### WHAT IS REQUIRED
Copy out the listing that follows, exact in every word, and skip the images.
(begin)
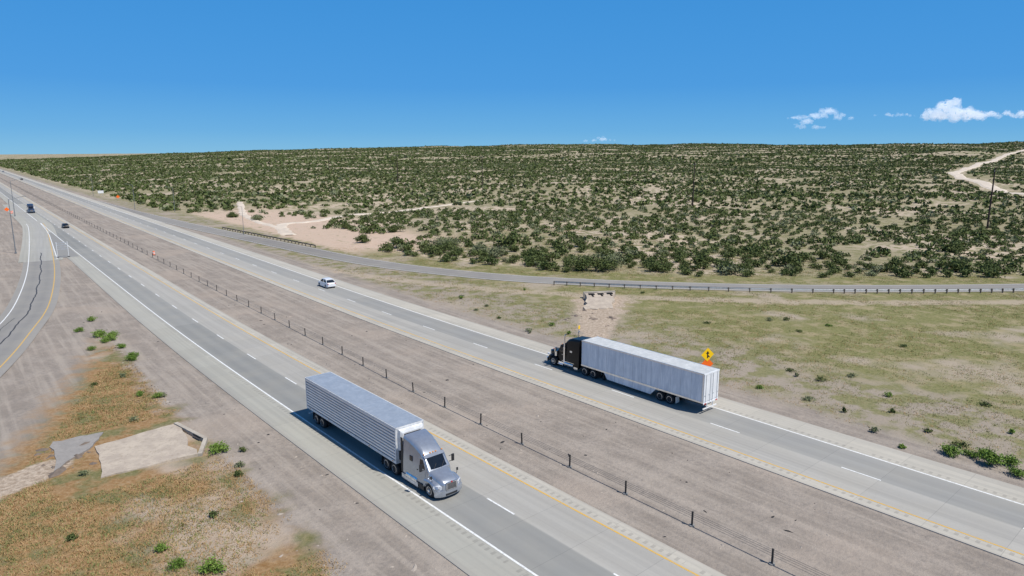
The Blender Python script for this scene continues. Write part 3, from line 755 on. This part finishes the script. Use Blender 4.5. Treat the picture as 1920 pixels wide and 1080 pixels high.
# ---------------- drums & signs
mb=MB()
for z0,z1,m_ in ((.05,.25,0),(.25,.42,1),(.42,.60,0),(.60,.77,1),(.77,.95,0)):
    r0=.30-.07*z0;r1=.30-.07*z1;mb.cyl((0,0,z0),(0,0,z1),r0,r1,n=18,mi=m_)
mb.cyl((0,0,0),(0,0,.06),.42,.40,n=18,mi=2);mb.cyl((0,0,.95),(0,0,1.0),.2,.12,n=12)
dr=mb.make('traffic_drum',[M_orange,M_signwhite,M_rubber],smooth=True)
tag(dr,'orange and white traffic drum on the highway shoulder','traffic drum','orange traffic drums')
dr.location=(*W(186.4,39.8),0)
for st in ((356,20.0),(358,20.6)): copytree(dr,(*W(*st),0))
def diamond(mb,c,h,th,mi=0):
    x,y,z=c;plate(mb,[(x,y-h,z),(x,y,z-h),(x,y+h,z),(x,y,z+h)],[(x+th,y-h,z),(x+th,y,z-h),(x+th,y+h,z),(x+th,y,z+h)],mi)
x,y=W(40.7,64.1);S=empty('road_sign',(x,y,-.05),RZ-.42);tag(S,'yellow merge arrow diamond sign above an orange work zone sign','road sign')
h=.80;zc=3.15
mb=MB();mb.box((.07,0,(zc+h)/2),(.07,.07,zc+h));mb.make('post',M_steel,S)
mb=MB();diamond(mb,(0,0,zc),h,.01);mb.make('panel',M_yellow,S)
mb=MB();v=-.006
mb.add([(v,-.07,zc-.42),(v,.07,zc-.42),(v,.07,zc+.08),(v,.22,zc+.08),(v,0,zc+.44),(v,-.22,zc+.08),(v,-.07,zc+.08),(v,-.07,zc-.04),(v,-.30,zc-.26),(v,-.2,zc-.36),(v,-.07,zc-.22)],[tuple(range(11))])
mb.make('arrow',M_ink,S)
mb=MB();diamond(mb,(.022,0,zc-1.12),h,.01);mb.make('lower_panel',M_orange,S)
for st in ((426,71.7),(360,18.9)):
    x,y=W(*st);S=empty('work_zone_sign',(x,y,0),RZ+(0 if st[1]>40 else math.pi));tag(S,'orange diamond work zone sign on a low stand','road sign','orange work zone signs')
    mb=MB();diamond(mb,(0,0,1.55),.95,.01);mb.make('panel',M_orange,S)
    mb=MB();mb.box((.05,0,.6),(.06,.06,1.2));mb.box((.05,0,.03),(1.4,.06,.05));mb.box((.05,0,.035),(.06,1.4,.05));mb.make('stand',M_steel,S)
mb=MB();mb.box((0,0,.6),(.06,.06,1.2));dl=mb.make('object_marker',M_steel);dl.location=(*W(63.5,67.5),0);dl.rotation_euler[2]=RZ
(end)
### EXERCISE RESULT
The Blender Python script for this scene continues. Write part 3, from line 755 on. This part finishes the script. Use Blender 4.5. Treat the picture as 1920 pixels wide and 1080 pixels high.
# ---------------- drums & signs
mb=MB()
for z0,z1,m_ in ((.05,.25,0),(.25,.42,1),(.42,.60,0),(.60,.77,1),(.77,.95,0)):
    r0=.30-.07*z0;r1=.30-.07*z1;mb.cyl((0,0,z0),(0,0,z1),r0,r1,n=18,mi=m_)
mb.cyl((0,0,0),(0,0,.06),.42,.40,n=18,mi=2);mb.cyl((0,0,.95),(0,0,1.0),.2,.12,n=12)
dr=mb.make('traffic_drum',[M_orange,M_signwhite,M_rubber],smooth=True)
tag(dr,'orange and white traffic drum on the highway shoulder','traffic drum','orange traffic drums')
dr.location=(*W(186.4,39.8),0)
for st in ((356,20.0),(358,20.6)): copytree(dr,(*W(*st),0))
def diamond(mb,c,h,th,mi=0):
    x,y,z=c;plate(mb,[(x,y-h,z),(x,y,z-h),(x,y+h,z),(x,y,z+h)],[(x+th,y-h,z),(x+th,y,z-h),(x+th,y+h,z),(x+th,y,z+h)],mi)
x,y=W(40.7,64.1);S=empty('road_sign',(x,y,-.05),RZ-.42);tag(S,'yellow merge arrow diamond sign above an orange work zone sign','road sign')
h=.80;zc=3.15
mb=MB();mb.box((.07,0,(zc+h)/2),(.07,.07,zc+h));mb.make('post',M_steel,S)
mb=MB();diamond(mb,(0,0,zc),h,.01);mb.make('panel',M_yellow,S)
mb=MB();v=-.006
mb.add([(v,-.07,zc-.42),(v,.07,zc-.42),(v,.07,zc+.08),(v,.22,zc+.08),(v,0,zc+.44),(v,-.22,zc+.08),(v,-.07,zc+.08),(v,-.07,zc-.04),(v,-.30,zc-.26),(v,-.2,zc-.36),(v,-.07,zc-.22)],[tuple(range(11))])
mb.make('arrow',M_ink,S)
mb=MB();diamond(mb,(.022,0,zc-1.12),h,.01);mb.make('lower_panel',M_orange,S)
for st in ((426,71.7),(360,18.9)):
    x,y=W(*st);S=empty('work_zone_sign',(x,y,0),RZ+(0 if st[1]>40 else math.pi));tag(S,'orange diamond work zone sign on a low stand','road sign','orange work zone signs')
    mb=MB();diamond(mb,(0,0,1.55),.95,.01);mb.make('panel',M_orange,S)
    mb=MB();mb.box((.05,0,.6),(.06,.06,1.2));mb.box((.05,0,.03),(1.4,.06,.05));mb.box((.05,0,.035),(.06,1.4,.05));mb.make('stand',M_steel,S)
mb=MB();mb.box((0,0,.6),(.06,.06,1.2));dl=mb.make('object_marker',M_steel);dl.location=(*W(63.5,67.5),0);dl.rotation_euler[2]=RZ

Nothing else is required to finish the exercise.